Some learned persons say that Destiny is supreme, and some that it is Nature which is the agent. Others say that Acts flowing from (personal) exertion, and Destiny, produce effects, aided by Nature. Instead of regarding any of these as singly competent for the production of effects, they say that it is the union of all three that produces all effects. As regards this subject,[884] some say that such is the case; some, that such is not the case; some, that both of these are not the case; and some, that it is not that the reverse of both are not. These, of course, are the contentions of those that depend on Acts, with reference to objects. They however, whose vision is directed to truth regard Brahma as the cause.[885] Penance is the highest good for living creatures.
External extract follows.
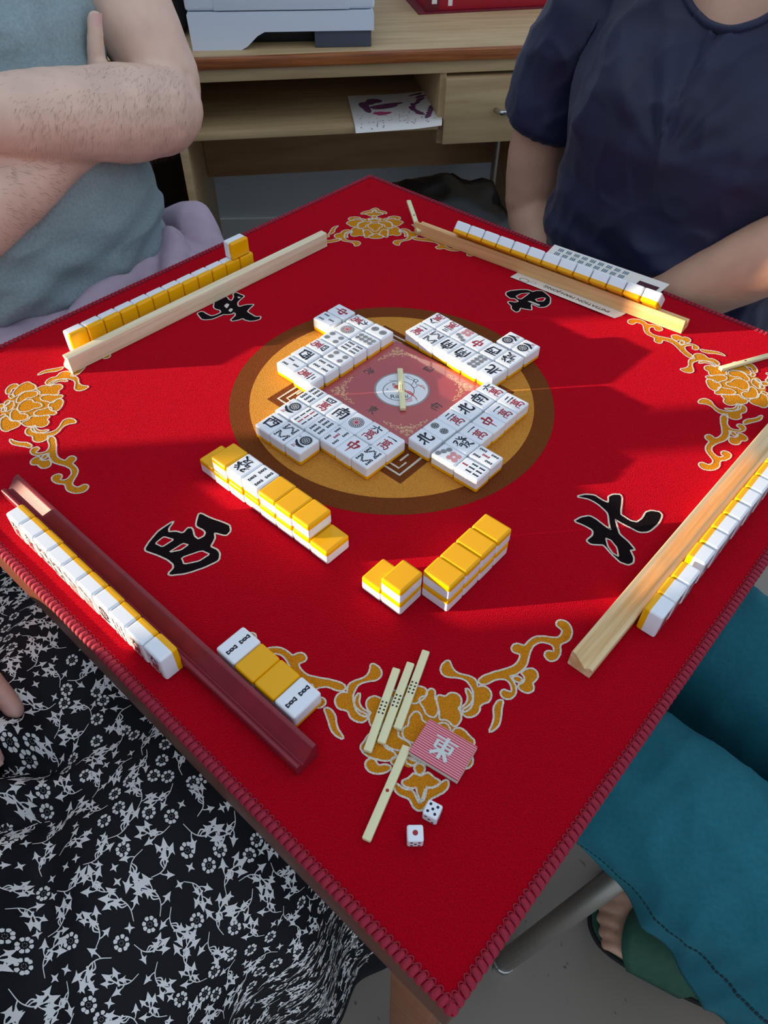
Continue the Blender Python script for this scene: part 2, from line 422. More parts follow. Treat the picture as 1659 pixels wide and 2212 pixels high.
# ------------------------------------------------------------------ room
FZ = -0.74
def floor_material():
    m = bpy.data.materials.new('vinyl_floor'); m.use_nodes = True
    nt = m.node_tree; N, L = nt.nodes, nt.links
    p = N['Principled BSDF']; p.inputs['Roughness'].default_value = 0.42
    tc = N.new('ShaderNodeTexCoord')
    n1 = N.new('ShaderNodeTexNoise'); n1.inputs['Scale'].default_value = 6; n1.inputs['Detail'].default_value = 5
    L.new(tc.outputs['Object'], n1.inputs['Vector'])
    r1 = N.new('ShaderNodeValToRGB')
    r1.color_ramp.elements[0].color = lin(136, 127, 116); r1.color_ramp.elements[1].color = lin(152, 143, 131)
    L.new(n1.outputs['Fac'], r1.inputs['Fac'])
    # short dark flecks
    mp = N.new('ShaderNodeMapping'); mp.inputs['Scale'].default_value = (95, 34, 1)
    n0 = N.new('ShaderNodeTexNoise'); n0.inputs['Scale'].default_value = 18
    L.new(tc.outputs['Object'], n0.inputs['Vector'])
    mx = N.new('ShaderNodeVectorMath'); mx.operation = 'MULTIPLY_ADD'; mx.inputs[1].default_value = (.05, .05, 0)
    L.new(n0.outputs['Color'], mx.inputs[0]); L.new(tc.outputs['Object'], mx.inputs[2])
    L.new(mx.outputs[0], mp.inputs['Vector'])
    vo = N.new('ShaderNodeTexVoronoi'); vo.inputs['Scale'].default_value = 1.0
    L.new(mp.outputs['Vector'], vo.inputs['Vector'])
    r2 = N.new('ShaderNodeValToRGB'); r2.color_ramp.elements[0].position = 0.06; r2.color_ramp.elements[1].position = 0.14
    r2.color_ramp.elements[0].color = (.25, .22, .2, 1); r2.color_ramp.elements[1].color = (1, 1, 1, 1)
    L.new(vo.outputs['Distance'], r2.inputs['Fac'])
    mm = N.new('ShaderNodeMix'); mm.data_type = 'RGBA'; mm.blend_type = 'MULTIPLY'; mm.inputs[0].default_value = 0.75
    L.new(r1.outputs['Color'], mm.inputs[6]); L.new(r2.outputs['Color'], mm.inputs[7])
    L.new(mm.outputs[2], p.inputs['Base Color'])
    return m
M['floor'] = floor_material()
M['wall'] = material('wall_paint', lin(206, 212, 216), rough=.9, var=.03, vscale=3, bump=.1, bscale=150)
M['frame_white'] = material('window_frame_white', lin(232, 232, 228), rough=.5)
M['beige_wood'] = wood('beige_wood', lin(200, 172, 130), lin(178, 148, 106), along=(1, 10, 10), scale=5, rough=.5)
M['trim_wood'] = wood('trim_wood', lin(176, 104, 54), lin(126, 66, 30), along=(1.5, 40, 40), scale=5, rough=.4)
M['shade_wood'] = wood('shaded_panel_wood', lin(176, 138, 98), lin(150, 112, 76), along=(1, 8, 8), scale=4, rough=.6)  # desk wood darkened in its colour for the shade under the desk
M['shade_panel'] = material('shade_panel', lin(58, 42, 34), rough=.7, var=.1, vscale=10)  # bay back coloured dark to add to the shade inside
M['printer_white'] = material('printer_white', lin(226, 234, 246), rough=.45, spec=.4)
M['printer_dark'] = material('printer_dark', lin(74, 82, 98), rough=.5)
M['black'] = material('black_plastic', lin(16, 16, 18), rough=.5)
M['bag_black'] = material('bag_black', lin(8, 8, 10), rough=.3, spec=.3)
M['chrome'] = material('chrome', lin(190, 190, 188), rough=.25, metal=1.0)
M['leg_metal'] = material('leg_metal', lin(150, 144, 134), rough=.38, metal=.6)
M['red_card'] = material('red_card', lin(176, 22, 44), rough=.5)
M['red_card_dark'] = material('red_card_dark', lin(112, 14, 34), rough=.6)
M['paper'] = material('paper', lin(236, 232, 226), rough=.7)
M['paper_cream'] = material('paper_cream', lin(240, 224, 198), rough=.7)
M['purple'] = material('purple_print', lin(120, 62, 104), rough=.7, var=.25, vscale=60)
M['magenta'] = material('magenta_print', lin(196, 66, 120), rough=.7)
M['grey_print'] = material('grey_print', lin(140, 130, 140), rough=.7)
M['teal_print'] = material('teal_print', lin(96, 132, 150), rough=.7)
M['table_wood'] = wood('table_wood', lin(150, 92, 58), lin(122, 70, 42), along=(1.5, 20, 20), scale=5, rough=.5)
M['table_edge'] = wood('table_edge', lin(106, 48, 18), lin(88, 38, 15), along=(1.5, 20, 20), scale=5, rough=.4)

def slab(name, x0, x1, y0, y1, z0, z1, mat):
    o = box(name, x0, x1, y0, y1, z0, z1, mat, None, bevel=0)
    tag(o, kind='structure')
    return o
slab('floor', -2.6, 2.6, -2.4, 1.9, FZ - .05, FZ, 'floor')
slab('wall_back', -2.6, 2.6, 1.78, 1.9, FZ, 1.7, 'wall')
slab('baseboard_back', -2.0, 2.0, 1.765, 1.779, FZ, FZ + .08, 'frame_white')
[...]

The roots of penance are tranquillity and self-restraint. By penance one obtains all things that one wishes for in one’s mind. By penance one attains to that Being who creates the universe. He who (by penance) succeeds in attaining to that Being becomes the puissant master of all beings. It is by Penance that the Rishis are enabled to read the Vedas ceaselessly. At the outset the Self-born caused those excellent Vedic sounds, that are embodiments of knowledge and that have neither beginning nor end to (spring up and) flow on (from preceptor to disciple). From those sounds have sprung all kinds of actions. The names of the Rishis, all things that have been created, the varieties of form seen in existent things, and the course of actions, have their origin in the Vedas.[886] Indeed, the Supreme Master of all beings, in the beginning, created all things from the words of the Vedas. Truly, the names of the Rishis, and all else that has been created, occur in the Vedas. Upon the expiration of his night (i.e., at the dawn of his day), the uncreate Brahman creates, from prototypes that existed before, all things which are, of course, well-made by Him.[887]